Was hat das alles mit Globalisierung zu tun? In Deutschland sind zwei Millionen Arbeitsplätze in der Industrie weggefallen. Können wir Nokia hindern, nach Rumänien zu gehen, bringt Rainer Bliesener die Diskussion wieder auf den Punkt. Die Durchsetzungsbedingungen der Gewerkschaften haben sich in den letzten Jahren ganz wesentlich verschlechtert: Siehe Leiharbeit und befristete Arbeitsverhältnisse. Bliesener vermisst den klaren Willen der Politik. Nicht nur technologisch - innovative Transfers in die weniger entwickelten Länder, sondern auch soziale Standards müssen als verbindliche Normen übernommen werden, also technische Innovationen nur, wenn auch soziale Standards eingeführt werden. In diesem Satz könnte man so etwas wie einen Lösungsansatz sehen.

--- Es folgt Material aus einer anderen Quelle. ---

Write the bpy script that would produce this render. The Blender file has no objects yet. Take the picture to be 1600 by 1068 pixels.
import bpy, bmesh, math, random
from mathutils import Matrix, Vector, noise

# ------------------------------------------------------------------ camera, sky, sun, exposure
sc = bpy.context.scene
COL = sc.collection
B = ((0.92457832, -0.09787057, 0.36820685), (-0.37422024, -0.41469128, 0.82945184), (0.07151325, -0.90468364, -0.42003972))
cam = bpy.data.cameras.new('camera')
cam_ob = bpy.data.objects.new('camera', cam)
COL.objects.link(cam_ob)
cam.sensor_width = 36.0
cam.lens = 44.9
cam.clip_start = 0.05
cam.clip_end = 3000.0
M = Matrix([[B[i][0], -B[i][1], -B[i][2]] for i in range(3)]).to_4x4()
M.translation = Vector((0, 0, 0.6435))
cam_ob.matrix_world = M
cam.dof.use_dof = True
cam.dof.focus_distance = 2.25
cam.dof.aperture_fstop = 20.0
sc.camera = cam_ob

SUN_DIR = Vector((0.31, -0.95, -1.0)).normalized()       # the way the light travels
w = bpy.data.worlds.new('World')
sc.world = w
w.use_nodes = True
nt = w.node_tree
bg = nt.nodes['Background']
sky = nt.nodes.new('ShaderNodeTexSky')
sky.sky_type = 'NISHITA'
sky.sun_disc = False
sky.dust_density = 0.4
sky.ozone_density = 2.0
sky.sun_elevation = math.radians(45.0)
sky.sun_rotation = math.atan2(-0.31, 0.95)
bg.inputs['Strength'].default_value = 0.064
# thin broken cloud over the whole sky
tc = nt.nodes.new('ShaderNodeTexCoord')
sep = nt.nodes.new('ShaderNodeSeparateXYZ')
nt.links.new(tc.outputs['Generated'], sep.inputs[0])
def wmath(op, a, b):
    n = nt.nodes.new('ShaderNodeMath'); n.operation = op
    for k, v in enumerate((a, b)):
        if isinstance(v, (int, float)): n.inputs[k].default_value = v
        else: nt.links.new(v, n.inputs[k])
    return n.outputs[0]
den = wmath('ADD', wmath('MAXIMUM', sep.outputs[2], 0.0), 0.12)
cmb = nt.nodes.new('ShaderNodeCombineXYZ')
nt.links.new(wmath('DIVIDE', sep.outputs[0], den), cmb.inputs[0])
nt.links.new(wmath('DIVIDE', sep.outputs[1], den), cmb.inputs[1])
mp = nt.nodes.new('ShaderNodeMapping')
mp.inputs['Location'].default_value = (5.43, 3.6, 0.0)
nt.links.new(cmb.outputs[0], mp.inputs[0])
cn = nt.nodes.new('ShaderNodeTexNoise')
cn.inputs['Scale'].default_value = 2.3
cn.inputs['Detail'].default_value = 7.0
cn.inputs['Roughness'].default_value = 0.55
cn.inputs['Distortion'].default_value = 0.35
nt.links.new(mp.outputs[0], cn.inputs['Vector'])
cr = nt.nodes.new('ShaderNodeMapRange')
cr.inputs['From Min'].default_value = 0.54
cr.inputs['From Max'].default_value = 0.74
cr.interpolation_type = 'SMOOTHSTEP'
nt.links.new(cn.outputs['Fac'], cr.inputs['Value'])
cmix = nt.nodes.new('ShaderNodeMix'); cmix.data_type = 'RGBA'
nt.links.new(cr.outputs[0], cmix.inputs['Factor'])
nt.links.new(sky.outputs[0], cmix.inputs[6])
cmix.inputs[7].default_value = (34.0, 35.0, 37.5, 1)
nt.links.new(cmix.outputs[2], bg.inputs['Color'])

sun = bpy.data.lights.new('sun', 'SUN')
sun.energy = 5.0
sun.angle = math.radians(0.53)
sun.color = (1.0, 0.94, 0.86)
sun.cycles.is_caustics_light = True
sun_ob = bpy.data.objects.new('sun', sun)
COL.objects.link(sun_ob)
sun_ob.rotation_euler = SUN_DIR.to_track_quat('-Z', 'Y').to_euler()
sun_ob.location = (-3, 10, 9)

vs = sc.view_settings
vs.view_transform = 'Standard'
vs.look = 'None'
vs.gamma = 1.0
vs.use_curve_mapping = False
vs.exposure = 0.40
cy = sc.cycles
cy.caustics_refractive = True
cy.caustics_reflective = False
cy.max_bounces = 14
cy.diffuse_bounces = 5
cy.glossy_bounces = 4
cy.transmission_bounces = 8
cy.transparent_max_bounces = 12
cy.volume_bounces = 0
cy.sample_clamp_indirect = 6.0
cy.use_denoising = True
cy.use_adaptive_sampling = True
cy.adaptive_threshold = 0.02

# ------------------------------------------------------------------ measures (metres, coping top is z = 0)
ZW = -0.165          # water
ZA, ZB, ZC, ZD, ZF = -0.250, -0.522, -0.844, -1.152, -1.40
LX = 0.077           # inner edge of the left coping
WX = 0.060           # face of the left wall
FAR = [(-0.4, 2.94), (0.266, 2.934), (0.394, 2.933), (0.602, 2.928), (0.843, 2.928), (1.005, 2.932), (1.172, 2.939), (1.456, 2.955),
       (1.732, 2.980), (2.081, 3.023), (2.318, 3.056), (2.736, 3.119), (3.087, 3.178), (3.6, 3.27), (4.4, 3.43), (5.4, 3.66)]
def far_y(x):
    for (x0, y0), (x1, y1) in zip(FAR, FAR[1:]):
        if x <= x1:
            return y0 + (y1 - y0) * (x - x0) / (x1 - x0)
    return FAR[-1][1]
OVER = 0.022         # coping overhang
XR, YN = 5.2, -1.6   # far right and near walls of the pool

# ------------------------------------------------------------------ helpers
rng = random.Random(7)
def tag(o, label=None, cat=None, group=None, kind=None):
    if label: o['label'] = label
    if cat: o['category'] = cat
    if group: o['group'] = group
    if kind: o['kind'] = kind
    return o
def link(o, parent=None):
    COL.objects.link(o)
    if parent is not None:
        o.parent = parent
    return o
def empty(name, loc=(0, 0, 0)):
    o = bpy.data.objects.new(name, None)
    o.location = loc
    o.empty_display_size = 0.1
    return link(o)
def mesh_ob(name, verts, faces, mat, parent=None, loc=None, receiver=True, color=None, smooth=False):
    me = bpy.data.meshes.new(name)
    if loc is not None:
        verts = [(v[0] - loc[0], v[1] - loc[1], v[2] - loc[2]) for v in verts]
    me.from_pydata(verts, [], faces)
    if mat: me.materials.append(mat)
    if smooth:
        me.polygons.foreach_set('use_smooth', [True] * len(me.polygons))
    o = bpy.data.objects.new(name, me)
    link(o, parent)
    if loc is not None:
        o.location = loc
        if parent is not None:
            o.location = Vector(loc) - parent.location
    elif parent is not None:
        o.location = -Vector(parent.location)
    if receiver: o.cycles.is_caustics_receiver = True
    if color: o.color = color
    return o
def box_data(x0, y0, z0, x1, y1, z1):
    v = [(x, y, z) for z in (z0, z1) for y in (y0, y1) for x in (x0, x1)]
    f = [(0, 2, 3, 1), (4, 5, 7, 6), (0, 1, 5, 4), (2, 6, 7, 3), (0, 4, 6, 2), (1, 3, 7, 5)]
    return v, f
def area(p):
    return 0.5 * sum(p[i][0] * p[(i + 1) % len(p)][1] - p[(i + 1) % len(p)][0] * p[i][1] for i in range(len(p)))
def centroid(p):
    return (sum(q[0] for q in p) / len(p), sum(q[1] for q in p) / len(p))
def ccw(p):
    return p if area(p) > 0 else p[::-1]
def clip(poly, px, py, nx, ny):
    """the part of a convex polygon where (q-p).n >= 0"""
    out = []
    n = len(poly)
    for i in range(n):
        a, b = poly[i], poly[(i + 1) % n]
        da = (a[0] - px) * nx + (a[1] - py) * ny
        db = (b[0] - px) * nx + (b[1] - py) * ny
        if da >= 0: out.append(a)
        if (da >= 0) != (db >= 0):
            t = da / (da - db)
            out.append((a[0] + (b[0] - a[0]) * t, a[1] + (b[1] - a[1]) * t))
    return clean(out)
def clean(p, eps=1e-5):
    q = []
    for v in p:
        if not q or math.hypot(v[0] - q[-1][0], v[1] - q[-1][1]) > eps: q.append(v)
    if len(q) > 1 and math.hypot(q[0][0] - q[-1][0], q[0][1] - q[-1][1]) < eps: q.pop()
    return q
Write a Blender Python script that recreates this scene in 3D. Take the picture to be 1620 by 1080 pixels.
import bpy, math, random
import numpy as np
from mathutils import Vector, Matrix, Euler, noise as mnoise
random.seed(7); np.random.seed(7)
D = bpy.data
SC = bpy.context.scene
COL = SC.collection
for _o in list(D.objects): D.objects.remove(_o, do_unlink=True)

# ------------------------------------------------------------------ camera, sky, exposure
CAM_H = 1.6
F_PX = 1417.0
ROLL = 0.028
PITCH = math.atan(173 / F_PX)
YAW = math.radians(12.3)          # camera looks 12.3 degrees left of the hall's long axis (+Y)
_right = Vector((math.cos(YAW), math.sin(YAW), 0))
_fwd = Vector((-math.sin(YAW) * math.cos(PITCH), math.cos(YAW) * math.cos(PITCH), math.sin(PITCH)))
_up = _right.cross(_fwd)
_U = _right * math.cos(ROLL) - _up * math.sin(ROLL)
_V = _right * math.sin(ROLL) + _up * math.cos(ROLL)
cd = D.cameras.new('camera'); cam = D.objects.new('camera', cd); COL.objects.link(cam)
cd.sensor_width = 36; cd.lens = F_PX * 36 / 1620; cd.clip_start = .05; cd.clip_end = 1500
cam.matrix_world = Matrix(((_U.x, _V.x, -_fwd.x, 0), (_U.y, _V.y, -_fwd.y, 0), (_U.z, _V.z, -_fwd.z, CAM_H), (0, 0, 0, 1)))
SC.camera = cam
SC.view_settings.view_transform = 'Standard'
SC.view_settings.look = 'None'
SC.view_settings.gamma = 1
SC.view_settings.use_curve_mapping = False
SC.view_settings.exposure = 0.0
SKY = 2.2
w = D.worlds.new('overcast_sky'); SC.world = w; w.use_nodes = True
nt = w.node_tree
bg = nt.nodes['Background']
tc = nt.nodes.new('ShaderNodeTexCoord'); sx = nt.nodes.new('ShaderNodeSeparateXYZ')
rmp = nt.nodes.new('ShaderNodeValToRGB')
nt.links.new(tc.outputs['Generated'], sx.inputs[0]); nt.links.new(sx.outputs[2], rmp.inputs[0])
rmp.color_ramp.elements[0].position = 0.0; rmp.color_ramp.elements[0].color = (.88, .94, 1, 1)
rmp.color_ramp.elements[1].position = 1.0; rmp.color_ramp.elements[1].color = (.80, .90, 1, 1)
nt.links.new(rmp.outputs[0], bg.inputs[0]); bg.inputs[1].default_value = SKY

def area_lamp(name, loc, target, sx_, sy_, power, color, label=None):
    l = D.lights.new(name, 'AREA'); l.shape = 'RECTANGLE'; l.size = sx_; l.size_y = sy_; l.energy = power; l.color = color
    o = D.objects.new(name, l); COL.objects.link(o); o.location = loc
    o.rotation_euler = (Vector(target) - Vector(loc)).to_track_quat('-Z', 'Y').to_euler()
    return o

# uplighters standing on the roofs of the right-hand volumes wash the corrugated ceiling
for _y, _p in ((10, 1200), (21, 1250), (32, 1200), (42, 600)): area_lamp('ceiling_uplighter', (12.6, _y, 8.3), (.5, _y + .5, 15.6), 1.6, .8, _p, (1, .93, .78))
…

Ob das wohl funktioniert, wenn doch damit diese Länder ihren einzigen Wettbewerbsvorteil aus der Hand geben? In Polen und anderen Ländern der nach Osten erweiterten EU steigen die Löhne rasant. Ein Lichtblick?
Die Zuhörer der Veranstaltung, fast alles Frauen und Männer der
Gewerkschaftsbasis, machen ihrer Enttäuschung lautstark Luft. Rainer Bliesener verweist nochmals auf die verschlechterten Bedingungen, unter denen die Gewerkschaften gegenwärtig arbeiten müssen.